With considerable chutzpah, Meltwater’s CEO has responded to the ruling today by saying “The big takeaway from this ruling is that our position has been made stronger for the upcoming Copyright Tribunal”. He doesn’t say how, which is perhaps unsurprising since it would appear that their starting position (which can be summarised as “we don’t need a licence, but even if we do our clients don’t”) has not just been completely and wholly undermined but some other issues. such as the copyrightability of headlines, have also been clarified in favour of content owners.
Meanwhile the PRCA, Meltwater’s partners in this case (and for legal reasons the lead appellant), seem to be trying to say the ruling makes web browsing illegal or generally criminalises web users. “Millions of professionals will unwittingly infringe copyright legislation on a daily basis by simply browsing the web”, according to a scary statement on Paid Content.
This is, to my mind, clearly nonsensical. Most websites come with explicit or implied permission for people to browse them. What they don’t do is come with any kind of permission to set up a business which relies on copying all the content and selling services based on it to commercial users, nor to ignore requests to stop doing so. Meltwater tried pretty hard to make that case but the original judge and the appeal court both said no.
Which, in my view, is common sense.
I was looking at the Meltwater website just now and was struck by how it had changed since i last looked. Last time a phrase stuck in my mind which I couldn’t find anymore. They used to describe themselves thus: “Meltwater Group is a privately held Norwegian company committed to disrupting the status quo through novel technologies…”. It was the commitment to disruption which had stuck in my mind.
They now take a slightly different tack: “Meltwater is a global Software as a Service (SaaS) company developing disruptive, no-nonsense software…”. Not quite the same emphasis.
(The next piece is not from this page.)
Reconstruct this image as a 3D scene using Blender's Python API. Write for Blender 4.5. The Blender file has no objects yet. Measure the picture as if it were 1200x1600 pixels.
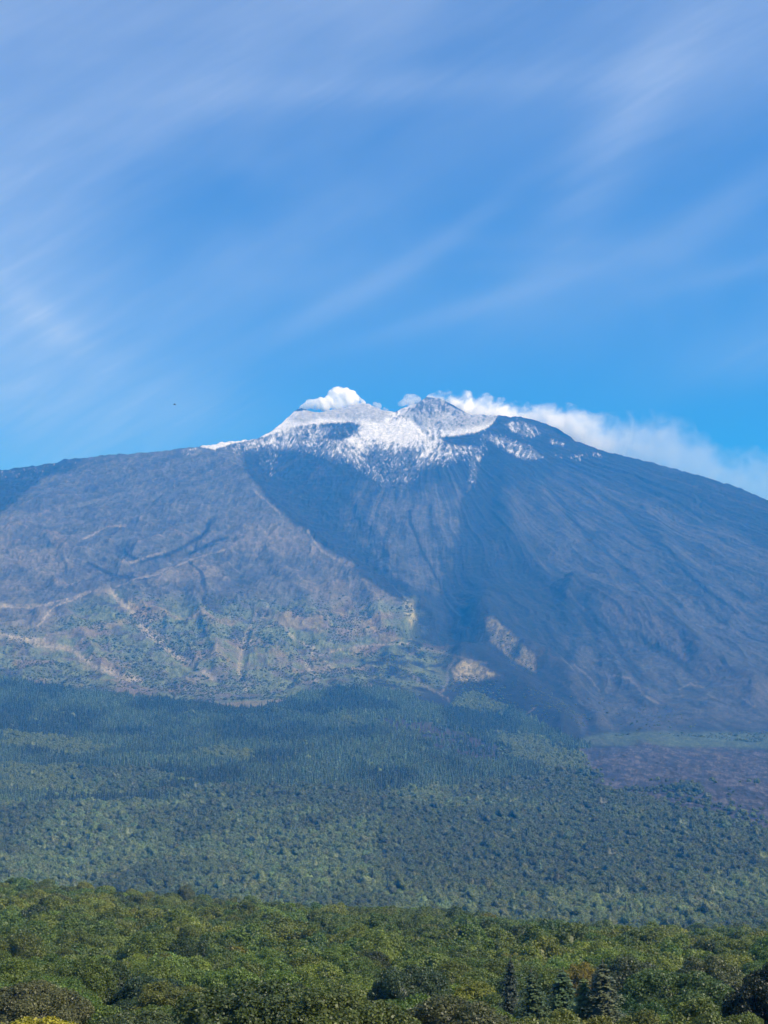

Perhaps it turns out that disruption cuts both ways.
UPDATE: after posting this I was reading the Meltwater press release about the case again and found one thing a bit confusing having just read the actual judgement.
The press release says
“…The Court of Appeal ruled that it will be very rare that headlines are copyrightable, which is something we’ve been saying from the start,” said Francis Ingham, Chief Executive of the PRCA. “Going back hundreds of years, no court has ever found a title worthy of copyright protection.”
I didn’t remember seeing this in the judgement, so I thought I could helpfully post the relevant paragraph so you can decide for yourself (emphasis added by me):
22.In these circumstances, the conclusion of Proudman J in paragraph 71 of her judgment that newspaper headlines are capable of being original literary works is plainly correct; indeed at one stage in his argument counsel for PRCA conceded as much. It was not suggested that she was not entitled to accept the evidence of Mr Bromley as indicated in paragraph 70 of her judgment. In those circumstances the conclusion in the last sentence of paragraph 72 that “some of the headlines are independent literary works..” is, in my view, unassailable. I would reject the submissions of counsel for PRCA on this part of the case.
Later on, in the conclusion, it says:
48 …There may be some cases in which neither the headline nor the ‘scrapings’ constitute a copyright work or a substantial part of a copyright work. A licence would not be required in such a case but there cannot be many of them.
You should read the whole judgement of course. But hard to see how the PRCA’s conclusion that it is “very rare” that headlines are copyrightable can be drawn from the judgement. Or am I missing something?